Take a free subway art tour this weekend

Ruddy Harootian Credit: Ruddy Harootian at the Times Square - 42nd Street station (Linda Rosier)
Skip the Met -- there's a free art exhibit on your subway ride home that you may not have even noticed.
Ruddy Harootian, a 28-year-old from Fort Greene who creates customized private tours for a travel agency, will be leading an art crawl of the city's subway system this weekend to show off some of his favorite pieces adorning the stations in Brooklyn and Manhattan.
"When you take the train, you always pass by these things," Harootian said as he gave amNewYork a sneak peak at his tour. "They don’t stand out anymore," plus "you're so focused on not being late and getting where you’re going."
Harootian, who also blogs about subway artists, will start his free tour on Saturday at noon on the south mezzanine of the DeKalb Avenue station. He said he’ll consider adding more tour dates if there’s enough interest.

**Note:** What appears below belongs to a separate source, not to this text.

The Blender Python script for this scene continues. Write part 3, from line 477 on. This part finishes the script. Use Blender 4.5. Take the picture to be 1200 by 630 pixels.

Here are a few places the tour will visit:
Harootian called the mosaic, which covers a long wall on the south mezzanine, “a Brooklyn scrapbook paying homage to the city.”
“It looks like a rip,” he said. “You see a face here, a face there.”
When the train is moving full speed, the piece “looks like a flip book, like a cartoon,” Harootian said, as the shapes outside the window perform a curious ballet before turning into a rocket ship taking off.
“It’s really quick,” he warned. “If you blink, you’ll miss it.”
23rd Street (N/R)
Memories of Twenty-Third Street, 2002, Keith Godard
Glass mosaic on platform walls
Along the walls of the station are dozens of hats meant to evoke the celebrities who may have passed nearby. Names printed beneath the colorful chapeaux include Mark Twain, Oscar Wilde, Eleanor Roosevelt and Harry Houdini (whose hat hangs upside-down).
“You can see who the person was just by their hat. My favorite part is, you get to pose with them,” Harootian said, ducking underneath a top hat.
“You can spend a whole day in the Times Square station,” which has several artists’ work on display, Harootian said.
Buonagurio’s exhibit includes 35 enclosed cases with scenes highlighting fashion, performers and New Year’s Eve revelers.
The first case shows a hand holding out a subway token.
“I don’t even know if kids now know there used to be tokens to get in the subway,” he added with a laugh.
For those who can’t make Harootian’s art crawl, the MTA has launched a new app this month that offers pictures of more than 200 works throughout the system, along with video and audio clips.